===== Data lines

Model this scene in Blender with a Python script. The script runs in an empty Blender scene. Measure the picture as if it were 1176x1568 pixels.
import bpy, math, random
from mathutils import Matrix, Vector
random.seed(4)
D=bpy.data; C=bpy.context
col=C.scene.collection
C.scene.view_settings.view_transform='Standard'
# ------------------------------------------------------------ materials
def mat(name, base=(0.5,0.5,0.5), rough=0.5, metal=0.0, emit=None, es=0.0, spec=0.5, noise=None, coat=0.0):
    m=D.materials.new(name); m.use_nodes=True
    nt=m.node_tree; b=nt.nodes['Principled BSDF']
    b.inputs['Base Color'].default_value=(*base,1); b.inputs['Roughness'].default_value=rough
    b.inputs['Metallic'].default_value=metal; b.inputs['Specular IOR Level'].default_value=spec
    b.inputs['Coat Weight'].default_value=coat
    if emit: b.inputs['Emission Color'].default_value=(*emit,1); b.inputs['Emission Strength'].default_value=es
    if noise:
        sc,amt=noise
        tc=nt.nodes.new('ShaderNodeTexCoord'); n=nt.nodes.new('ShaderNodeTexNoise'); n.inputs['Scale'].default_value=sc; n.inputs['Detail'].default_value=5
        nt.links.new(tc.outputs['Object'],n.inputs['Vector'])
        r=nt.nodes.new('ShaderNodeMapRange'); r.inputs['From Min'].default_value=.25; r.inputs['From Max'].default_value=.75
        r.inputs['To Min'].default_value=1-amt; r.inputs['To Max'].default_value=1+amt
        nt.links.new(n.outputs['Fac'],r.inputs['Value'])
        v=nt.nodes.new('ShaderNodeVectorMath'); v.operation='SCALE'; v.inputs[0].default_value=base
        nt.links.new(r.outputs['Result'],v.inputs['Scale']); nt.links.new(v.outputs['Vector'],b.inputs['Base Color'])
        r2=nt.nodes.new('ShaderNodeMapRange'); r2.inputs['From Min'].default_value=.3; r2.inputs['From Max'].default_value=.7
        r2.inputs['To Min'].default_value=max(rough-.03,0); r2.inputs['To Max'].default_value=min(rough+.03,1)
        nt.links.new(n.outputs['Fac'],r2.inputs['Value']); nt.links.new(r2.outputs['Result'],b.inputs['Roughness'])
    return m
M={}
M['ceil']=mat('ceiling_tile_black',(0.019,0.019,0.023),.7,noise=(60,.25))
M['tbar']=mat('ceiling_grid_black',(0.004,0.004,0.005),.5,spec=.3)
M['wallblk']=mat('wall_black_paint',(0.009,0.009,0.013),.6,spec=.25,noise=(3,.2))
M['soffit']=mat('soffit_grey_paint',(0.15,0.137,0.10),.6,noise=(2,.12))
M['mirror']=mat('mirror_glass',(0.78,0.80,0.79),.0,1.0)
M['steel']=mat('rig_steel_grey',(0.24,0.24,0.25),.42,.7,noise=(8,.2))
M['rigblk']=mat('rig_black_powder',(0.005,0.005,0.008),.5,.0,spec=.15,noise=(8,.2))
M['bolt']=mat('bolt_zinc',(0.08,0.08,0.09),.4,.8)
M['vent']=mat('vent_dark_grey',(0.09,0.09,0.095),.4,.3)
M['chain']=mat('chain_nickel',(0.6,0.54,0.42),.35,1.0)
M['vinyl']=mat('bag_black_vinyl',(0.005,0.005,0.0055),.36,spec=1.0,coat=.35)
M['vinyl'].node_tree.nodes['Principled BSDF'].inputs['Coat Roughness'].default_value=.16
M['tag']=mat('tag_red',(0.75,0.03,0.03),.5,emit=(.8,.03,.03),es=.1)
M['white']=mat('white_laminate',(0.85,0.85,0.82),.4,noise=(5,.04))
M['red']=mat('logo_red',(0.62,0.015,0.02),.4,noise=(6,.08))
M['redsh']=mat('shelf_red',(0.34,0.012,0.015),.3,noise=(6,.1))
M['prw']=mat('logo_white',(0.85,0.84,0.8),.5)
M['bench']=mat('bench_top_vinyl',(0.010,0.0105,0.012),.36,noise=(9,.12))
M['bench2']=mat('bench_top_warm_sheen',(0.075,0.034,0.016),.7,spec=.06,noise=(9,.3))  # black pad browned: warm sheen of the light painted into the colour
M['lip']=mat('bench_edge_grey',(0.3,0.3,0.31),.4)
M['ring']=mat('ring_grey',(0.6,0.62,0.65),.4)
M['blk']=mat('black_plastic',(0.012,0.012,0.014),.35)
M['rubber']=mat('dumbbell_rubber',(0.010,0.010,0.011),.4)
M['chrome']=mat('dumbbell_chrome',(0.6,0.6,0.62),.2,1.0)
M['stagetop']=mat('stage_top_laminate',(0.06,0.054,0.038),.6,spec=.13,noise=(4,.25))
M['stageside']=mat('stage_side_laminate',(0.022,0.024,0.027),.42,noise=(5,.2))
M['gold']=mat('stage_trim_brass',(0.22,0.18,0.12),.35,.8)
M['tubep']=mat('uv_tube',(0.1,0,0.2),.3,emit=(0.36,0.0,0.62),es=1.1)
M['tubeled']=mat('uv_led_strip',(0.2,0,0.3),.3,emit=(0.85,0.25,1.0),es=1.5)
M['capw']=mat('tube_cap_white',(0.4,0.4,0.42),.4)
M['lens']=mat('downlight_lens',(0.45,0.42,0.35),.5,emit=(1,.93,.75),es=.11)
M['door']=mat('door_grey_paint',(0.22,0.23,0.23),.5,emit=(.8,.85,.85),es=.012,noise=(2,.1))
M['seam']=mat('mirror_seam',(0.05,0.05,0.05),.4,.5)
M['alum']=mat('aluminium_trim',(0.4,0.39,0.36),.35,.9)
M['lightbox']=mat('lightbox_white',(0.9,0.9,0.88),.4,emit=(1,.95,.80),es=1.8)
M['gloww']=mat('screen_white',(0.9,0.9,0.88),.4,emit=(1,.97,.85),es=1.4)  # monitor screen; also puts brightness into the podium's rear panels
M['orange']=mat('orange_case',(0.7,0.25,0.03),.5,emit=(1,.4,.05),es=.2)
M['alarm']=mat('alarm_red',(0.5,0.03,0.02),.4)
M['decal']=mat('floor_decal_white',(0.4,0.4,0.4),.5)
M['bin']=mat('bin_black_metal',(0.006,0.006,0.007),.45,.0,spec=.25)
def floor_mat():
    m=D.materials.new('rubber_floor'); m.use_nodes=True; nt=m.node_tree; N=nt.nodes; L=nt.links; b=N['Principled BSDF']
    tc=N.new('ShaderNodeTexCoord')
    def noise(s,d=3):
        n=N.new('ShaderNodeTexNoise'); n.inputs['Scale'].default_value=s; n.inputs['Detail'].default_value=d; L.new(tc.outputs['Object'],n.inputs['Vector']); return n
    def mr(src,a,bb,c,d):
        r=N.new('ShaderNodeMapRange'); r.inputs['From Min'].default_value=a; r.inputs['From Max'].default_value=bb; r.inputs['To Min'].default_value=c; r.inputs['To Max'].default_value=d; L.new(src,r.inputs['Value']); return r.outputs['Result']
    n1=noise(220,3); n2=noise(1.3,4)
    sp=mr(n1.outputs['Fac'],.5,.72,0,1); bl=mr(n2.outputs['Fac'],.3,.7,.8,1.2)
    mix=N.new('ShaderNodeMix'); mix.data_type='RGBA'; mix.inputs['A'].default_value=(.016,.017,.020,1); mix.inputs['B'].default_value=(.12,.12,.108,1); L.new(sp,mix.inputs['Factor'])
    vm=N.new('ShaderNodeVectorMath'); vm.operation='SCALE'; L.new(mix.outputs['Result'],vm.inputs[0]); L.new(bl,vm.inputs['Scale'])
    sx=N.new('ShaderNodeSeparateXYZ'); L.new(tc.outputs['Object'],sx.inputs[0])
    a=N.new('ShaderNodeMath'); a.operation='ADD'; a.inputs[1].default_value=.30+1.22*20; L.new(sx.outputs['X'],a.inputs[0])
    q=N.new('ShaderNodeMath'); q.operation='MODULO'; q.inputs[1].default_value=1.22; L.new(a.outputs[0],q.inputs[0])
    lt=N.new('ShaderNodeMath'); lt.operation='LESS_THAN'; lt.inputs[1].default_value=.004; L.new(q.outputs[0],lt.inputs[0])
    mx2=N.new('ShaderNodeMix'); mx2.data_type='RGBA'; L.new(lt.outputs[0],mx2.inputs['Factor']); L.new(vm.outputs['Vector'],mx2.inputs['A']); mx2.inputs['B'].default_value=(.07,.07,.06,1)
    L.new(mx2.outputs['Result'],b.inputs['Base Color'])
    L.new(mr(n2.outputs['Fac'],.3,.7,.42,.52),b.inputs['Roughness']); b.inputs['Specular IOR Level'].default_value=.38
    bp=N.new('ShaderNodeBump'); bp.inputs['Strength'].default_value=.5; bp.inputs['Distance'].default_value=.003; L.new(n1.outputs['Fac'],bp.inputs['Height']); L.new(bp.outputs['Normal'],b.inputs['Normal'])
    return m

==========

> [What you are asked to do]: Identify the lines that hold the word "scene". Copy every one of them.

> [Solution to this exercise]:
Model this scene in Blender with a Python script. The script runs in an empty Blender scene. Measure the picture as if it were 1176x1568 pixels.
col=C.scene.collection
C.scene.view_settings.view_transform='Standard'